When asked to say something about the value of reading, my first thought was to find out what others had said about it, in order to extend my own experience and compare it with theirs. (No easier or more convenient way to do that than by reading!) I found that Socrates, for example, advised people to employ their time in improving themselves through reading "so that you shall come easily by what others have labored hard for."

That's good advice. Reading expands and multiplies our own capacities for thinking, and it puts us in contact with a variety of perspectives beyond the reach of the richest possible individual life experience. And, when the constraints of time and place disappear, the quality of the minds you can encounter is amazing. "In the best books, great men [and great women, too!] talk to us, give us their most precious thoughts." -William Ellery Channing. Egypt and Plato, Paris and Einstein, are just a page away. Cynthia Heimel says it best: "Reading is a delving into the brain of another human being on such an intimate level that every nuance of thought, every snapping of synapse, every slippery desire of the author is laid open before you like, well, a book."

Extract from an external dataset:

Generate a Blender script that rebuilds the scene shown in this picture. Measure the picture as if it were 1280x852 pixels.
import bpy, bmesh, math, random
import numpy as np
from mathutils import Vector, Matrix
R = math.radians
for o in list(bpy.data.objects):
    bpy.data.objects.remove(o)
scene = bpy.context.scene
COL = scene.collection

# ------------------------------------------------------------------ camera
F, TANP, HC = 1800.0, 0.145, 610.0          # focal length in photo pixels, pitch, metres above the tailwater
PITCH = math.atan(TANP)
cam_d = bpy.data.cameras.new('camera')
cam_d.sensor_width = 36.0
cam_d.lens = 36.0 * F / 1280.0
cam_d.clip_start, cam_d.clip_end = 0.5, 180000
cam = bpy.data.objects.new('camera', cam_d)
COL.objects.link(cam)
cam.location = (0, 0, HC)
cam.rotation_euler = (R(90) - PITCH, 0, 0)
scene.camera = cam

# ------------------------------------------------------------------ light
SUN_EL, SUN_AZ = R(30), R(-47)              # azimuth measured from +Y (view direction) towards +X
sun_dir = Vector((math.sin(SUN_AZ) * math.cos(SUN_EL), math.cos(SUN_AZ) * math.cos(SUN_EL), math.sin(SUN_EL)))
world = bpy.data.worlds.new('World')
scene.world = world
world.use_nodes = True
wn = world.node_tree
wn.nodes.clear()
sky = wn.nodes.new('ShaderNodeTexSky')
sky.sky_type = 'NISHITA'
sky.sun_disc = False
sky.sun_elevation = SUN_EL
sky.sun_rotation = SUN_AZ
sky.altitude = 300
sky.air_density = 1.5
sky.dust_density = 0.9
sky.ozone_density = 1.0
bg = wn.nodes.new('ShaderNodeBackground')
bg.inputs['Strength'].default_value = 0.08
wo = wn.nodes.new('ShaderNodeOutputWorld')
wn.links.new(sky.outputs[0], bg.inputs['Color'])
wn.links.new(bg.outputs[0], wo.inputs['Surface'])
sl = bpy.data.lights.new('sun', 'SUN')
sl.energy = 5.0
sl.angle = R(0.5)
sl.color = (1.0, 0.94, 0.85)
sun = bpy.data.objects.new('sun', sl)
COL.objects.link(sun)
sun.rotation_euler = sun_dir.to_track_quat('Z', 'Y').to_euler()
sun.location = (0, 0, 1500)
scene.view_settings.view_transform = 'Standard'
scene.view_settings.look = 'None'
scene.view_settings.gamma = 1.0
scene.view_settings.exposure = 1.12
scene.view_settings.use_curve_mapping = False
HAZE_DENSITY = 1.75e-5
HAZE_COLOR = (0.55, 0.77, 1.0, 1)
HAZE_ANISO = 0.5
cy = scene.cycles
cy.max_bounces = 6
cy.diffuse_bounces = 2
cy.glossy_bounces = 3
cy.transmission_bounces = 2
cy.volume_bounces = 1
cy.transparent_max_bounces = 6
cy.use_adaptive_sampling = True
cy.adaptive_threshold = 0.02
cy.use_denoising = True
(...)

But the ease of intellectual expansion through reading is not, in my opinion, its main attraction. According to many thoughtful sources, reading is to the mind what exercise is to the body. The process of engaging oneself in a serious book is like engaging the world. The struggle to understand a book, to comprehend how the different parts work together into something more than the sum of its parts, is a valuable exercise-and in fact, the meaning of a good book exceeds the sum of its parts as much as the meaning of a sentence exceeds the bare sense of the separate words in it. Moreover, I believe that the struggle to comprehend a complex text in this way is not just analogous to our struggle to make sense of our experience; it is the same struggle. It uses the same mental muscles and the same techniques. And it yields the same result: meaning.

I like Aldous Huxley's claim that "everyone who knows how to read has it in her power to magnify herself, to multiply the ways in which she exists, to make her life full, significant, and interesting." I agree with William Styron that reading is a great way "to keep absolute loneliness at bay." And beyond that, I believe that reading affords some of the greatest pleasures in life, pleasures that are available in no other way.